*REQUIREMENTS*
Leave out the pictures, and write out exactly the lines from the beginning of the material to the line holding "COL = SC.collection", that line included, and nothing else.

>> START INFORMATION SUPPLIED

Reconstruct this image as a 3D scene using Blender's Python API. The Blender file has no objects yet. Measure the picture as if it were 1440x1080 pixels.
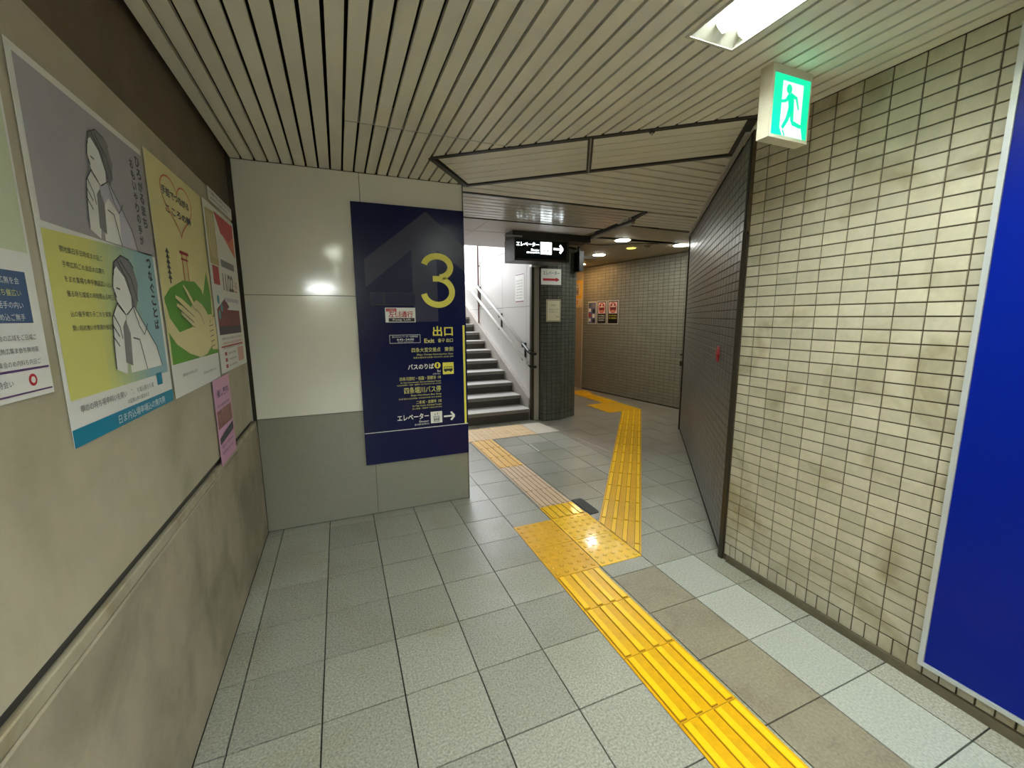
import bpy, bmesh, math, random
from mathutils import Vector, Matrix
random.seed(7)
SC = bpy.context.scene
COL = SC.collection

# ------------------------------------------------------------------ camera, world, exposure
cam_d = bpy.data.cameras.new('camera'); cam_d.sensor_width = 36.0; cam_d.lens = 36.0 * 589.85 / 1440
cam_d.clip_start = 0.02; cam_d.clip_end = 100
cam = bpy.data.objects.new('camera', cam_d); COL.objects.link(cam)
_R = Vector((0.92543468, -0.3788602, -0.00596588)); _U = Vector((0.06501349, 0.14325641, 0.9875479)); _F = Vector((0.37328795, 0.91429894, -0.15720547))
cam.matrix_world = Matrix(((_R.x, _U.x, -_F.x, 0), (_R.y, _U.y, -_F.y, 0), (_R.z, _U.z, -_F.z, 1.40), (0, 0, 0, 1)))
SC.camera = cam
world = bpy.data.worlds.new('world'); SC.world = world; world.use_nodes = True
world.node_tree.nodes['Background'].inputs[0].default_value = (0.90, 0.93, 1.0, 1)
world.node_tree.nodes['Background'].inputs[1].default_value = 1.2
SC.view_settings.view_transform = 'Standard'; SC.view_settings.look = 'None'
SC.view_settings.gamma = 1.0; SC.view_settings.use_curve_mapping = False
SC.view_settings.exposure = 2.14
try:
    SC.cycles.use_denoising = True
    SC.cycles.max_bounces = 10; SC.cycles.diffuse_bounces = 6; SC.cycles.glossy_bounces = 4
    SC.cycles.sample_clamp_indirect = 6.0
except Exception:
    pass
L_TROFFER = 20.0      # emission strength of the fluorescent diffusers
L_DOWN = 25.0         # downlight lenses
L_STAIR = 46.0       # daylight at the head of the stairs (W)

def area(name, loc, rot, sx, sy, power, color=(1, 1, 1)):
    d = bpy.data.lights.new(name, 'AREA'); d.shape = 'RECTANGLE'; d.size = sx; d.size_y = sy
    d.energy = power; d.color = color
    o = bpy.data.objects.new(name, d); COL.objects.link(o); o.location = loc; o.rotation_euler = rot
    return o
# daylight falling down the open stairwell
area('stairwell_daylight', (1.62, 9.2, 4.7), (math.radians(-35), 0, 0), 1.4, 2.2, L_STAIR, (0.93, 0.96, 1.0))

CZ = 2.32   # ceiling height
CT = CZ+0.09   # underside of the slab above the slats

# ------------------------------------------------------------------ materials
def lin(c):
    return tuple(((x / 255) / 12.92 if x / 255 <= 0.04045 else ((x / 255 + 0.055) / 1.055) ** 2.4) for x in c) + (1,)
_M = {}
def mat(name, rgb, rough=0.5, metal=0.0, emit=None, strength=0.0, noise=None, piece=0.0, bump=None, spec=0.5, stain=None, coat=0.0, rgb2=None):
    """noise=(scale, amount, detail) multiplies the colour; piece = random tone per piece; bump=(scale, strength);
    stain=(scale, rgb, low, high) large soft patches of another colour; rgb2 = noise mixes to this colour"""
    if name in _M: return _M[name]
    m = bpy.data.materials.new(name); m.use_nodes = True; _M[name] = m
    nt = m.node_tree; N = nt.nodes; Lk = nt.links; b = N['Principled BSDF']
    b.inputs['Base Color'].default_value = lin(rgb); b.inputs['Roughness'].default_value = rough
    b.inputs['Metallic'].default_value = metal; b.inputs['Specular IOR Level'].default_value = spec
    if coat: b.inputs['Coat Weight'].default_value = coat; b.inputs['Coat Roughness'].default_value = 0.08
    if emit is not None:
        b.inputs['Emission Color'].default_value = lin(emit); b.inputs['Emission Strength'].default_value = strength
    geo = None
    def pos():
        nonlocal geo
        if geo is None: geo = N.new('ShaderNodeNewGeometry')
        return geo
    cur = None
    def mix(kind, fac, a, bb):
        n = N.new('ShaderNodeMix'); n.data_type = 'RGBA'; n.blend_type = kind
        if isinstance(fac, float): n.inputs[0].default_value = fac
        else: Lk.new(fac, n.inputs[0])
        for i, v in ((6, a), (7, bb)):
            if isinstance(v, tuple): n.inputs[i].default_value = v
            else: Lk.new(v, n.inputs[i])
        return n.outputs[2]
    cur = lin(rgb)
    if stain:
        t = N.new('ShaderNodeTexNoise'); t.inputs['Scale'].default_value = stain[0]; t.inputs['Detail'].default_value = 4
        t.inputs['Distortion'].default_value = 0.6
        Lk.new(pos().outputs['Position'], t.inputs['Vector'])
        r = N.new('ShaderNodeMapRange'); r.inputs[1].default_value = stain[2]; r.inputs[2].default_value = stain[3]
        Lk.new(t.outputs['Fac'], r.inputs[0])
        cur = mix('MIX', r.outputs[0], cur, lin(stain[1]))
    if noise:
        t = N.new('ShaderNodeTexNoise'); t.inputs['Scale'].default_value = noise[0]; t.inputs['Detail'].default_value = noise[2]
        Lk.new(pos().outputs['Position'], t.inputs['Vector'])
        r = N.new('ShaderNodeMapRange'); r.inputs[1].default_value = 0.3; r.inputs[2].default_value = 0.7
        r.inputs[3].default_value = 1 - noise[1]; r.inputs[4].default_value = 1 + noise[1]
        Lk.new(t.outputs['Fac'], r.inputs[0])
        cb = N.new('ShaderNodeCombineColor')
        for i in range(3): Lk.new(r.outputs[0], cb.inputs[i])
        cur = mix('MULTIPLY', 1.0, cur, cb.outputs[0])
    if piece:
        oi = N.new('ShaderNodeObjectInfo')
        ad = N.new('ShaderNodeMath'); ad.operation = 'ADD'; Lk.new(oi.outputs['Random'], ad.inputs[0]); Lk.new(pos().outputs['Random Per Island'], ad.inputs[1])
        fr = N.new('ShaderNodeMath'); fr.operation = 'FRACT'; Lk.new(ad.outputs[0], fr.inputs[0])
        r = N.new('ShaderNodeMapRange'); r.inputs[3].default_value = 1 - piece; r.inputs[4].default_value = 1 + piece
        Lk.new(fr.outputs[0], r.inputs[0])
        cb = N.new('ShaderNodeCombineColor')
        for i in range(3): Lk.new(r.outputs[0], cb.inputs[i])
        cur = mix('MULTIPLY', 1.0, cur, cb.outputs[0])
    if not isinstance(cur, tuple): Lk.new(cur, b.inputs['Base Color'])
    if bump:
        t = N.new('ShaderNodeTexNoise'); t.inputs['Scale'].default_value = bump[0]; t.inputs['Detail'].default_value = 3
        Lk.new(pos().outputs['Position'], t.inputs['Vector'])
        bp = N.new('ShaderNodeBump'); bp.inputs['Strength'].default_value = bump[1]; bp.inputs['Distance'].default_value = 0.01
        Lk.new(t.outputs['Fac'], bp.inputs['Height']); Lk.new(bp.outputs[0], b.inputs['Normal'])
    return m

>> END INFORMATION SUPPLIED

*THE COMPLETED TASK*
Reconstruct this image as a 3D scene using Blender's Python API. The Blender file has no objects yet. Measure the picture as if it were 1440x1080 pixels.
import bpy, bmesh, math, random
from mathutils import Vector, Matrix
random.seed(7)
SC = bpy.context.scene
COL = SC.collection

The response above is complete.